Peanut sittin' on the railroad track
His heart was all a flutter
Train came roaring 'round bend
Toot Toot .... Peanut Butter

It ain't gonna rain no more no more
It ain't gonna rain no more
How in the heck can I wash my neck
If it ain't gonna rain no more

And Mr. Moon...which I can't find the exact words anywhere else, but there are some similar versions out there. Here's the version we sang:

Mr. Moon, Moon, Bright and silv'ry moon, won't you please shine down on me. 
There's a man behind the tree with a big shot gun.

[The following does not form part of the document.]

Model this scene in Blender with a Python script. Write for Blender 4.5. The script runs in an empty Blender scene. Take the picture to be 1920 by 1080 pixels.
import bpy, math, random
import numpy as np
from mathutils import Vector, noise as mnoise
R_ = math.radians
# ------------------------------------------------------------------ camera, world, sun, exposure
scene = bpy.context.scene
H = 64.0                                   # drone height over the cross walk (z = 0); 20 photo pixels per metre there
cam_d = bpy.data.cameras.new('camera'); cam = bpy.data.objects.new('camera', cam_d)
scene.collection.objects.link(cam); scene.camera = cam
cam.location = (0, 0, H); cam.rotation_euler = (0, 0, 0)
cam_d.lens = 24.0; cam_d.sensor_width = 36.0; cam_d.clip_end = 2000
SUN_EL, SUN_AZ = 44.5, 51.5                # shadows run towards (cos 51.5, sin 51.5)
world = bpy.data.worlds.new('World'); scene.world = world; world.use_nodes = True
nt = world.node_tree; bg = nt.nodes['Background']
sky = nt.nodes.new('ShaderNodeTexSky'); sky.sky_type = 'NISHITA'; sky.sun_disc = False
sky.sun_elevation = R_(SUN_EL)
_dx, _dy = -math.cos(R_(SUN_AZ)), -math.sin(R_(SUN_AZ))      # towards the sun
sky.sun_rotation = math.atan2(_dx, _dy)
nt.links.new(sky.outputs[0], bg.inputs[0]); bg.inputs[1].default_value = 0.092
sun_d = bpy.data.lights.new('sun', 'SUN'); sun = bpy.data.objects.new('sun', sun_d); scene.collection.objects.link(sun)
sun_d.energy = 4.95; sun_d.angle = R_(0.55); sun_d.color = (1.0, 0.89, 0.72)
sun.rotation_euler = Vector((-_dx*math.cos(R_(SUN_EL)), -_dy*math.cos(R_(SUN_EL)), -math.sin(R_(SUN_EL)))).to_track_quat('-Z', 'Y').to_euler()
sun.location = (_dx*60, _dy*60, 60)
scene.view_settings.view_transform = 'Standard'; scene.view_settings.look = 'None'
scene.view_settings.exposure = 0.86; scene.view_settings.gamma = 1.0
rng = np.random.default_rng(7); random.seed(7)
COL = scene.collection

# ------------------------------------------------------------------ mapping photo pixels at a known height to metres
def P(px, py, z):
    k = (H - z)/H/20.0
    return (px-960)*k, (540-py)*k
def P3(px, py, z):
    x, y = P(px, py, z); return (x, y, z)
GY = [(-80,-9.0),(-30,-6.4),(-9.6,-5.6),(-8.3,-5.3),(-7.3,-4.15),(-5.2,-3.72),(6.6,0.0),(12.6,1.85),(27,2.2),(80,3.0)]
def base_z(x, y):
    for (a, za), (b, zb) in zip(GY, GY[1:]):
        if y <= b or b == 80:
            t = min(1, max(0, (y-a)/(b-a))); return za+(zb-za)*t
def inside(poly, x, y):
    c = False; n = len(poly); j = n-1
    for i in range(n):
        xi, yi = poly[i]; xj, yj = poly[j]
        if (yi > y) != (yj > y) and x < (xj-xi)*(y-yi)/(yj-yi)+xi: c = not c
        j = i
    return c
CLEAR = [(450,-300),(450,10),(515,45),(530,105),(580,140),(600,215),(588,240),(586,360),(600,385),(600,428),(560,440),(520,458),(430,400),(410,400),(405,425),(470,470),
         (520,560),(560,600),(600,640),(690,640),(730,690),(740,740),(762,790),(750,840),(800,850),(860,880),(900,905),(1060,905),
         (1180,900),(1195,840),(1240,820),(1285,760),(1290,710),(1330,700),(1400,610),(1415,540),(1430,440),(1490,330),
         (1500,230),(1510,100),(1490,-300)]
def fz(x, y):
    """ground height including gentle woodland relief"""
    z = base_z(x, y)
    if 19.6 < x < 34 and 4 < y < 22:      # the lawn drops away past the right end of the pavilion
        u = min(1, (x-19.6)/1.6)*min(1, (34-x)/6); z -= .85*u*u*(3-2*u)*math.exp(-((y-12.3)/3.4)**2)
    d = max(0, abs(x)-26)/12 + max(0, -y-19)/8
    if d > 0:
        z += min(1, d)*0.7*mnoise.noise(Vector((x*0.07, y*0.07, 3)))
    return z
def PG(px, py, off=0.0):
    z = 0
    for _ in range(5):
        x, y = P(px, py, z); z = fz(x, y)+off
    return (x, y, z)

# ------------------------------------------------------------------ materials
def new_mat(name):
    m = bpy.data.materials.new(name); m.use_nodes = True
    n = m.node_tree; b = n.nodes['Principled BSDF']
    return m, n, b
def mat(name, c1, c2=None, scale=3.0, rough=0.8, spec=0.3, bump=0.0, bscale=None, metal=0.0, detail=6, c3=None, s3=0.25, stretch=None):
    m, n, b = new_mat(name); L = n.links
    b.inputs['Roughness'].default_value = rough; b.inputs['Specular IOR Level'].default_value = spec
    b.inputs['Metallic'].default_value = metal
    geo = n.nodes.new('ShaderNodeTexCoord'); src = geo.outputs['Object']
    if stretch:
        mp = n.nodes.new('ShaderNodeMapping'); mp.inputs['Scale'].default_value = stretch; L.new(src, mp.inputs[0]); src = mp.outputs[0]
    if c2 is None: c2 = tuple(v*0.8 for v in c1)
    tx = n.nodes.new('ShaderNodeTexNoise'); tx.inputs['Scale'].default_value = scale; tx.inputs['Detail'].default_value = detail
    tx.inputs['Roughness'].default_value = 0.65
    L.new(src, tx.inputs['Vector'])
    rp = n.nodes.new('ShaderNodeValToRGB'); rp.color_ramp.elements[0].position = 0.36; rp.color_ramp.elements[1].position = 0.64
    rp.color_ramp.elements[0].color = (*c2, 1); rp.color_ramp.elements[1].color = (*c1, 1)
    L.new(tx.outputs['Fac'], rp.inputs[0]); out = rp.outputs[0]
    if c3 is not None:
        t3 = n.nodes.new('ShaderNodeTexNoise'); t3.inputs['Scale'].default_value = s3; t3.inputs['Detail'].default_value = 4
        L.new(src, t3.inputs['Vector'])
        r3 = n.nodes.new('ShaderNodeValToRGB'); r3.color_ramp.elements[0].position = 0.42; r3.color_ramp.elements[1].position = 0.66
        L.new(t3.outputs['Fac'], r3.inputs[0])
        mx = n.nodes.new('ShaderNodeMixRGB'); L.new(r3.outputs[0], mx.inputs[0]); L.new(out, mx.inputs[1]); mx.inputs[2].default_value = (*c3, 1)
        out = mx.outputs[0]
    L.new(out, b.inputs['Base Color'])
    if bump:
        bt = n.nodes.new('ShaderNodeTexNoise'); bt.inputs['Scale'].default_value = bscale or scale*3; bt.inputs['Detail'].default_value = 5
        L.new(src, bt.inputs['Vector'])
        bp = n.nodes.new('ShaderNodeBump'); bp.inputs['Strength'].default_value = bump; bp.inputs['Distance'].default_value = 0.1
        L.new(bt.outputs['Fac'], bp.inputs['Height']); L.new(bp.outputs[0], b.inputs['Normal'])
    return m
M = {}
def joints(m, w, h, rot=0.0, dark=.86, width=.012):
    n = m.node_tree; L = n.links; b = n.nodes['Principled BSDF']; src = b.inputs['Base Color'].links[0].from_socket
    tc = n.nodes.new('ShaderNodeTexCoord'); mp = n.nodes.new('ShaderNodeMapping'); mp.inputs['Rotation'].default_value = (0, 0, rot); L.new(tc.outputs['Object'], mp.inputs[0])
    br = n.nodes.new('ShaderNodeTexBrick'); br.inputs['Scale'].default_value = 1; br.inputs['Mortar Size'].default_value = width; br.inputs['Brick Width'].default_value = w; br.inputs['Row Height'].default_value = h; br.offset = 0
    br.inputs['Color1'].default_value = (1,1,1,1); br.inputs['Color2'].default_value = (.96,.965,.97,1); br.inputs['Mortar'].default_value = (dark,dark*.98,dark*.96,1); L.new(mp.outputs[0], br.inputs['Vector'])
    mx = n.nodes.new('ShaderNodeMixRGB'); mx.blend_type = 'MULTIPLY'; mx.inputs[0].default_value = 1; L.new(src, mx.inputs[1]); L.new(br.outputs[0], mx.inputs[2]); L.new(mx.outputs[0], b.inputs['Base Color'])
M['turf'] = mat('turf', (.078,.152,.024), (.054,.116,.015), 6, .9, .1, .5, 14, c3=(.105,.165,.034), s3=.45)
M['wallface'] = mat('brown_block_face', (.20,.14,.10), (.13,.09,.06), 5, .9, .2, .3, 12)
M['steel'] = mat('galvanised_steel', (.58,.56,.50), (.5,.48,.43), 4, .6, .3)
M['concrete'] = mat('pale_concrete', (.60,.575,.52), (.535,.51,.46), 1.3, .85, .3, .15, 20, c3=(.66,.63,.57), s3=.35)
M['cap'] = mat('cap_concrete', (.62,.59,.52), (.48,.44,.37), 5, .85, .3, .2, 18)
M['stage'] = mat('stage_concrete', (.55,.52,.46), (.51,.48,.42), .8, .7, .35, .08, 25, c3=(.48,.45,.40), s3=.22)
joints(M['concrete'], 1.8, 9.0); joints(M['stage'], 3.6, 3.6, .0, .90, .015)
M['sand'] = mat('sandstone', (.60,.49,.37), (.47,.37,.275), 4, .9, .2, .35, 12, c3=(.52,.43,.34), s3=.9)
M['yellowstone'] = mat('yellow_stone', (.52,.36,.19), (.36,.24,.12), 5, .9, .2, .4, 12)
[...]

I'm afraid to stay and afraid to run, 
So Mr. Moon, Moon, bright and silv'ry moon, won't you please shine down on meeeeeee.

Nice.

And to round it out and in conclusion, a favorite that I found the words to...though I only ever really remember the chorus...

In a cavern, in a canyon,
Excavating for a mine,
Dwelt a miner, forty-niner
And his daughter - Clementine

CHORUS:
Oh my Darling, Oh my Darling,
Oh my Darling Clementine.
Thou art lost and gone forever,
Dreadful sorry, Clementine.

Light she was and like a fairy,
And her shoes were number nine,
Herring boxes without topses
Sandals were for Clementine

Drove she ducklings to the water
Every morning just at nine,
Hit her foot against a splinter
Fell into the foaming brine.

Ruby lips above the water,
Blowing bubbles soft and fine,


But alas, I was no swimmer,
So I lost my Clementine

How I missed her! How I missed her!
How I missed my Clementine,
But I kissed her little sister,
And forgot my Clementine.

Then the miner, forty-niner,
Soon began to peak and pine,
Thought he oughter join his daughter,
Now he's with his Clementine.

In a churchyard near the canyon,
Where the myrtle doth entwine,
There grow roses and the posies,
Fertilized by Clementine.

In my dreams she still doth haunt me,
Robed in garments, soaked in brine;
THen she rises from the water
And I kiss my Clementine.

I remember learning that in Kindergarten, and being enchanted with it. Apparently the maudlin always did appeal to me.